**STATED GOAL:**
Output every entry exactly as given.

[Scene modeling code data]
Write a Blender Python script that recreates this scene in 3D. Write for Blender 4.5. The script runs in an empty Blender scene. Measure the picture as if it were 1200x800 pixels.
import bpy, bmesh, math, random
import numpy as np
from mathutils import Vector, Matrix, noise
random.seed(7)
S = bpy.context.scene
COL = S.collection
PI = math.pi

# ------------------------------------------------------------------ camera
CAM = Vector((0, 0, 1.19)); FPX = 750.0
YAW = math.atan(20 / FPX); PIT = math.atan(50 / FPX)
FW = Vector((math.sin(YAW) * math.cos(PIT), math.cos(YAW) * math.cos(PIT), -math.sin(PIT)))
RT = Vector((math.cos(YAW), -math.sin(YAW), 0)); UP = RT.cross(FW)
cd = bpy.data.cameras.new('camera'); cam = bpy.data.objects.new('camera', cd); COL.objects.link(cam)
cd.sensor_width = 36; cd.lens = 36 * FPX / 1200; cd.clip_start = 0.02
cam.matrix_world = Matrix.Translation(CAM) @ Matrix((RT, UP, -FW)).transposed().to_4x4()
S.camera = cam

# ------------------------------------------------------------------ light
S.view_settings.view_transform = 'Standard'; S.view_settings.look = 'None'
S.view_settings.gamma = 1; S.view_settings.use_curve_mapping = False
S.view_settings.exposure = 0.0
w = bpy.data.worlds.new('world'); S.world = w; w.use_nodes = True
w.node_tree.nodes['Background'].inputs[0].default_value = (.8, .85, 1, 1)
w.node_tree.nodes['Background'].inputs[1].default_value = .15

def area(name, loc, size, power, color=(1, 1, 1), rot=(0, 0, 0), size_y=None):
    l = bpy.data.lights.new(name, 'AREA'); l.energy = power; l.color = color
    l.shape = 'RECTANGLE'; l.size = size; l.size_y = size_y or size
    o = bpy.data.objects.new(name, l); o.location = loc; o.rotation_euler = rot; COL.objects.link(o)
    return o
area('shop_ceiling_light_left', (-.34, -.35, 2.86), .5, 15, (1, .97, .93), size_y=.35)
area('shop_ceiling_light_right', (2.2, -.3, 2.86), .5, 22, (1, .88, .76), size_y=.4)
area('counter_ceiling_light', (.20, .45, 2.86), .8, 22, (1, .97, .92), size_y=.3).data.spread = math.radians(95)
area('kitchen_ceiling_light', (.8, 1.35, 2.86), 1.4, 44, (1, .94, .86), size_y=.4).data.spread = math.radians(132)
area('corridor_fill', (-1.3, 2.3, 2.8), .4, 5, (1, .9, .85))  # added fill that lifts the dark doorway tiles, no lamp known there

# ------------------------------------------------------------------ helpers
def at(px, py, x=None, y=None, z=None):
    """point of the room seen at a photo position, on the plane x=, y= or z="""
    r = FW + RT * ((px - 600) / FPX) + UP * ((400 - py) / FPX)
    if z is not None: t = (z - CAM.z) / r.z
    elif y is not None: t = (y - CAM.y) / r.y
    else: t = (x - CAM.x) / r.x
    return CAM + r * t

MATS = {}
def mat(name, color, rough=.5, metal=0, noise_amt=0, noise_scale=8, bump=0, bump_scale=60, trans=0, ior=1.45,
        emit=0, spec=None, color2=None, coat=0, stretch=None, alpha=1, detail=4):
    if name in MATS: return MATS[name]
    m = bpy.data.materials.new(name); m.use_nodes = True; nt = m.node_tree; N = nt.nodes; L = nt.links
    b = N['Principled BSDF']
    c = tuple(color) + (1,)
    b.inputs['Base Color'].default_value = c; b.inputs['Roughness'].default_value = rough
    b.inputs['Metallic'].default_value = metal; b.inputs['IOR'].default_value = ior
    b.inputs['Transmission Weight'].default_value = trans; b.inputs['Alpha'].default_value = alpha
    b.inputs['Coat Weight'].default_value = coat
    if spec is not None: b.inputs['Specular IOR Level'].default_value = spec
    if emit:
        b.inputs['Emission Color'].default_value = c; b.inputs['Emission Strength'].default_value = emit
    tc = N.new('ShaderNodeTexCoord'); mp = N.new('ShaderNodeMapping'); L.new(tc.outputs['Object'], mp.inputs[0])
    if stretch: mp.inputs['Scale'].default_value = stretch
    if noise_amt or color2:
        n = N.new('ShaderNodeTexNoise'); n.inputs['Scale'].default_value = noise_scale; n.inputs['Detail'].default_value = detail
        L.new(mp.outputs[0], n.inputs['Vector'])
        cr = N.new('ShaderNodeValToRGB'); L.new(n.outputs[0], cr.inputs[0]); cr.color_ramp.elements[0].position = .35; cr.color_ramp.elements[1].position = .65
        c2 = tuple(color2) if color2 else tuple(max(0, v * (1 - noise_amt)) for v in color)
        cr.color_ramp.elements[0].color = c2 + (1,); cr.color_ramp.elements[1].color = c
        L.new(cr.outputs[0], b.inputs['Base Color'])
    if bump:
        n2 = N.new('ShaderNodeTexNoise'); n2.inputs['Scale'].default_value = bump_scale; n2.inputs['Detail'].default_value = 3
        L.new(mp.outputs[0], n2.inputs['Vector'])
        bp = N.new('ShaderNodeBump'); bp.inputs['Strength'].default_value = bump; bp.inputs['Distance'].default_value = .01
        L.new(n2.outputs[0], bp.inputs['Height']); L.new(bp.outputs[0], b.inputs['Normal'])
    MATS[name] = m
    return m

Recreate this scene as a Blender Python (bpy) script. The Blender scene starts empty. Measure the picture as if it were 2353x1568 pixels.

**EXERCISE OUTPUT:**
Write a Blender Python script that recreates this scene in 3D. Write for Blender 4.5. The script runs in an empty Blender scene. Measure the picture as if it were 1200x800 pixels.
import bpy, bmesh, math, random
import numpy as np
from mathutils import Vector, Matrix, noise
random.seed(7)
S = bpy.context.scene
COL = S.collection
PI = math.pi

# ------------------------------------------------------------------ camera
CAM = Vector((0, 0, 1.19)); FPX = 750.0
YAW = math.atan(20 / FPX); PIT = math.atan(50 / FPX)
FW = Vector((math.sin(YAW) * math.cos(PIT), math.cos(YAW) * math.cos(PIT), -math.sin(PIT)))
RT = Vector((math.cos(YAW), -math.sin(YAW), 0)); UP = RT.cross(FW)
cd = bpy.data.cameras.new('camera'); cam = bpy.data.objects.new('camera', cd); COL.objects.link(cam)
cd.sensor_width = 36; cd.lens = 36 * FPX / 1200; cd.clip_start = 0.02
cam.matrix_world = Matrix.Translation(CAM) @ Matrix((RT, UP, -FW)).transposed().to_4x4()
S.camera = cam

# ------------------------------------------------------------------ light
S.view_settings.view_transform = 'Standard'; S.view_settings.look = 'None'
S.view_settings.gamma = 1; S.view_settings.use_curve_mapping = False
S.view_settings.exposure = 0.0
w = bpy.data.worlds.new('world'); S.world = w; w.use_nodes = True
w.node_tree.nodes['Background'].inputs[0].default_value = (.8, .85, 1, 1)
w.node_tree.nodes['Background'].inputs[1].default_value = .15

def area(name, loc, size, power, color=(1, 1, 1), rot=(0, 0, 0), size_y=None):
    l = bpy.data.lights.new(name, 'AREA'); l.energy = power; l.color = color
    l.shape = 'RECTANGLE'; l.size = size; l.size_y = size_y or size
    o = bpy.data.objects.new(name, l); o.location = loc; o.rotation_euler = rot; COL.objects.link(o)
    return o
area('shop_ceiling_light_left', (-.34, -.35, 2.86), .5, 15, (1, .97, .93), size_y=.35)
area('shop_ceiling_light_right', (2.2, -.3, 2.86), .5, 22, (1, .88, .76), size_y=.4)
area('counter_ceiling_light', (.20, .45, 2.86), .8, 22, (1, .97, .92), size_y=.3).data.spread = math.radians(95)
area('kitchen_ceiling_light', (.8, 1.35, 2.86), 1.4, 44, (1, .94, .86), size_y=.4).data.spread = math.radians(132)
area('corridor_fill', (-1.3, 2.3, 2.8), .4, 5, (1, .9, .85))  # added fill that lifts the dark doorway tiles, no lamp known there

# ------------------------------------------------------------------ helpers
def at(px, py, x=None, y=None, z=None):
    """point of the room seen at a photo position, on the plane x=, y= or z="""
    r = FW + RT * ((px - 600) / FPX) + UP * ((400 - py) / FPX)
    if z is not None: t = (z - CAM.z) / r.z
    elif y is not None: t = (y - CAM.y) / r.y
    else: t = (x - CAM.x) / r.x
    return CAM + r * t

MATS = {}
def mat(name, color, rough=.5, metal=0, noise_amt=0, noise_scale=8, bump=0, bump_scale=60, trans=0, ior=1.45,
        emit=0, spec=None, color2=None, coat=0, stretch=None, alpha=1, detail=4):
    if name in MATS: return MATS[name]
    m = bpy.data.materials.new(name); m.use_nodes = True; nt = m.node_tree; N = nt.nodes; L = nt.links
    b = N['Principled BSDF']
    c = tuple(color) + (1,)
    b.inputs['Base Color'].default_value = c; b.inputs['Roughness'].default_value = rough
    b.inputs['Metallic'].default_value = metal; b.inputs['IOR'].default_value = ior
    b.inputs['Transmission Weight'].default_value = trans; b.inputs['Alpha'].default_value = alpha
    b.inputs['Coat Weight'].default_value = coat
    if spec is not None: b.inputs['Specular IOR Level'].default_value = spec
    if emit:
        b.inputs['Emission Color'].default_value = c; b.inputs['Emission Strength'].default_value = emit
    tc = N.new('ShaderNodeTexCoord'); mp = N.new('ShaderNodeMapping'); L.new(tc.outputs['Object'], mp.inputs[0])
    if stretch: mp.inputs['Scale'].default_value = stretch
    if noise_amt or color2:
        n = N.new('ShaderNodeTexNoise'); n.inputs['Scale'].default_value = noise_scale; n.inputs['Detail'].default_value = detail
        L.new(mp.outputs[0], n.inputs['Vector'])
        cr = N.new('ShaderNodeValToRGB'); L.new(n.outputs[0], cr.inputs[0]); cr.color_ramp.elements[0].position = .35; cr.color_ramp.elements[1].position = .65
        c2 = tuple(color2) if color2 else tuple(max(0, v * (1 - noise_amt)) for v in color)
        cr.color_ramp.elements[0].color = c2 + (1,); cr.color_ramp.elements[1].color = c
        L.new(cr.outputs[0], b.inputs['Base Color'])
    if bump:
        n2 = N.new('ShaderNodeTexNoise'); n2.inputs['Scale'].default_value = bump_scale; n2.inputs['Detail'].default_value = 3
        L.new(mp.outputs[0], n2.inputs['Vector'])
        bp = N.new('ShaderNodeBump'); bp.inputs['Strength'].default_value = bump; bp.inputs['Distance'].default_value = .01
        L.new(n2.outputs[0], bp.inputs['Height']); L.new(bp.outputs[0], b.inputs['Normal'])
    MATS[name] = m
    return m

Recreate this scene as a Blender Python (bpy) script. The Blender scene starts empty. Measure the picture as if it were 2353x1568 pixels.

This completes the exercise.